The American Public Radio program, This American Life (www.thisamericanlife.org ) chronicled an experiment that offers hope to any office stuck with a dysfunctional drama queen. In the show, host Ira Glass interviewed Will Phelps, currently an assistant professor of management at the Rotterdam School of Management. Dr. Phelps wanted to know if one person could destroy the productivity of a group. He set up a series of experiments where he paid an actor to engage in one of three “bad apple” behaviors in a group. The “bad apple” behaviors were attacking or insulting others, doing less than they could, or acting depressed and pessimistic.

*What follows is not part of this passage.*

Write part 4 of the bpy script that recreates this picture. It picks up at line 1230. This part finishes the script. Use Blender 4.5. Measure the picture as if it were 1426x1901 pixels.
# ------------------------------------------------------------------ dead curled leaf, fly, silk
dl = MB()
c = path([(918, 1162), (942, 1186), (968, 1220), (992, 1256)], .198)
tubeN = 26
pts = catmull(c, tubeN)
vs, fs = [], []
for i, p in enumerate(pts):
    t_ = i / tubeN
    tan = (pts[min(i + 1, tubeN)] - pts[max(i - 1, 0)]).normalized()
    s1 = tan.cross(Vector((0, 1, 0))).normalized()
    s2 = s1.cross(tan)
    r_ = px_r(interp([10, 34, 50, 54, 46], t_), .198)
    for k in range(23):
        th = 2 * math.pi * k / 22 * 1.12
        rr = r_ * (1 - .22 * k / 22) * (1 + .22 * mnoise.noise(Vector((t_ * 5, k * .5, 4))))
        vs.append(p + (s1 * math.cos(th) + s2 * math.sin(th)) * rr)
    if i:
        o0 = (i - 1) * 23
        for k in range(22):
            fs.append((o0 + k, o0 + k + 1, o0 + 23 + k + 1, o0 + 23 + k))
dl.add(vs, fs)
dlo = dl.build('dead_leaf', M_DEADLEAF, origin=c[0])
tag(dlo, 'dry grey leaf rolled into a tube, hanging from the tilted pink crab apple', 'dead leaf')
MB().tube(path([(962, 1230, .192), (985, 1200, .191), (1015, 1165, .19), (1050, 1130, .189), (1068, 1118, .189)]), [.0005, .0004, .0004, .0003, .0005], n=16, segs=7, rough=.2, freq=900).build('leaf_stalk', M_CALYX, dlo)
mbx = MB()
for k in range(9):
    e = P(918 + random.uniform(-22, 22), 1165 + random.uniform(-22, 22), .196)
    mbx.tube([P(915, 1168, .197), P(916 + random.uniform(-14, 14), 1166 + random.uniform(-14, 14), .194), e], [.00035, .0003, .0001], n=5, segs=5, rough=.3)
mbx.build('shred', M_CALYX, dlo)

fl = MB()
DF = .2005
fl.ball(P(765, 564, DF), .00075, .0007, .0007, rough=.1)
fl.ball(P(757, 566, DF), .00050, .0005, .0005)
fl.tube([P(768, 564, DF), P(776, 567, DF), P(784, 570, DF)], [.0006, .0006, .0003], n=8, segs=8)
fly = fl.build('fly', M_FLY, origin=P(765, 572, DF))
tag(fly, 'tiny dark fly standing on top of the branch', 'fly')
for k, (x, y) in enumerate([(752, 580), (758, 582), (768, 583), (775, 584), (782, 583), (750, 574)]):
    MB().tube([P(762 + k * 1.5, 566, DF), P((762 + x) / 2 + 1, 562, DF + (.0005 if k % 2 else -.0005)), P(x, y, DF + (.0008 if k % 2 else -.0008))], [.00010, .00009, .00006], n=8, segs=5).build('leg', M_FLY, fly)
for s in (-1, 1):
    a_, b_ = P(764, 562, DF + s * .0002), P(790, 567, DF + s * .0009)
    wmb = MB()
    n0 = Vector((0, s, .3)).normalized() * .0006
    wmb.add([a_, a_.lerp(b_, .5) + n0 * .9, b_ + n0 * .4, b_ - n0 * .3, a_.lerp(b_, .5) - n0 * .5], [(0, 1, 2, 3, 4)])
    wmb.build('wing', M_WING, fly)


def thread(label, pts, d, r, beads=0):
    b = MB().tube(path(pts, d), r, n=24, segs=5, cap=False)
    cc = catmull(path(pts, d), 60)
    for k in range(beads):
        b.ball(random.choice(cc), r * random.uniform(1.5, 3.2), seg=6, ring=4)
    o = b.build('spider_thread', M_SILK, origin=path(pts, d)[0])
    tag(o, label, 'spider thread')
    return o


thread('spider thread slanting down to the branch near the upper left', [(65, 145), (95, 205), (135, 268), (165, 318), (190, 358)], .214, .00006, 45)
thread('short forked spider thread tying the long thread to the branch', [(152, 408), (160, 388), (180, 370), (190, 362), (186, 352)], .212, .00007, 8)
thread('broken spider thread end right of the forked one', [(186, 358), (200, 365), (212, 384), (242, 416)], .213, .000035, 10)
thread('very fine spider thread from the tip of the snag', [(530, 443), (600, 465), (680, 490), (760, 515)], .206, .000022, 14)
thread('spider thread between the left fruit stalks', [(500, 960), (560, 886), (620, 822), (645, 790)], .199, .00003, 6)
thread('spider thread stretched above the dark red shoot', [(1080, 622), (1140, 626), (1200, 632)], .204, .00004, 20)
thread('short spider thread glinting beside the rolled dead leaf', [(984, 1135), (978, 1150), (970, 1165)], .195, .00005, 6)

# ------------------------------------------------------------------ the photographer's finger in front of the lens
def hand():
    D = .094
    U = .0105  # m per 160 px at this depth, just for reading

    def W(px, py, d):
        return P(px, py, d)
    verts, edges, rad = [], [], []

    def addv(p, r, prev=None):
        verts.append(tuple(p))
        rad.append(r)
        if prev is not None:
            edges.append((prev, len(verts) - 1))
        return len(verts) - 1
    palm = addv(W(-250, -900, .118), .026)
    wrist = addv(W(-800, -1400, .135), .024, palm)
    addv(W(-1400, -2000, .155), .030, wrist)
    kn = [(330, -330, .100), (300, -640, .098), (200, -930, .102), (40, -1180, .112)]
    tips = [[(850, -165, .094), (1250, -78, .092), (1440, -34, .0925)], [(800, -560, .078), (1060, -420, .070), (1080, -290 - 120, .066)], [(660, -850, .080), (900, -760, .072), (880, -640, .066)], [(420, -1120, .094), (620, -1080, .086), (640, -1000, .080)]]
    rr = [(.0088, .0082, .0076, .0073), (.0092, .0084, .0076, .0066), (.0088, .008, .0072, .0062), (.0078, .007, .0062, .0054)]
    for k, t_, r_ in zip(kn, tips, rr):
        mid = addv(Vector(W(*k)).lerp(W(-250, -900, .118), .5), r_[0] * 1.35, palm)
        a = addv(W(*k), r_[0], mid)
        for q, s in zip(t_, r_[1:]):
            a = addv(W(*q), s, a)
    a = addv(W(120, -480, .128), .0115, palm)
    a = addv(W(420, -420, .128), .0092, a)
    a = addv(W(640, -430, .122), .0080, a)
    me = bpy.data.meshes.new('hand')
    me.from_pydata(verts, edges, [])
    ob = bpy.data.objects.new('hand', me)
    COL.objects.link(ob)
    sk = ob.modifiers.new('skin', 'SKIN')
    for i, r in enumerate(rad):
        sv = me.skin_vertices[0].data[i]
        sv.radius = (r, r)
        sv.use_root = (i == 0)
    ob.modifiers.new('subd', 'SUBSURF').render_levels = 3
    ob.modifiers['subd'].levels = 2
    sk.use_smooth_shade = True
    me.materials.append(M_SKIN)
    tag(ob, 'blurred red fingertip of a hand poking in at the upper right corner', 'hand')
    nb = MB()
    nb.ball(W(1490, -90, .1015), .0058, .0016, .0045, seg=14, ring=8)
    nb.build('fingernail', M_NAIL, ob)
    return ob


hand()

The results. Every group—but one—where the actor was present performed 30-40% worse than the control groups. Even more surprising, people in the group—initially enthusiastic and engaged—started taking on the actor’s behaviors. If he was insulting and attacking, they began attacking each other. If he slacked off, they did too. All this took place within the 45 minute time allotment for each group.

That’s powerful stuff, isn’t it? But if you’ve ever been in an office with a drama queen or a bad apple, the results of this study aren’t surprising. Bad apples can spoil the whole bunch.

But wait. One group managed to resist. What happened there? Dr. Phelps said that in this group, one person, a natural leader, turned the whole thing around. During the group exercise, he asked questions, listened, engaged others. He was able to diffuse the conflicts that arose. That group performed well, despite the bad apple behavior.

So what could this mean? It means that listening to each other, making sure everyone is heard, soliciting opinions, trying to understand each other is powerful too. It means that it’s as possible to reach our better selves as it is to appeal to our baser instincts. And it takes leadership. Someone willing to step up to the plate to help the group perform.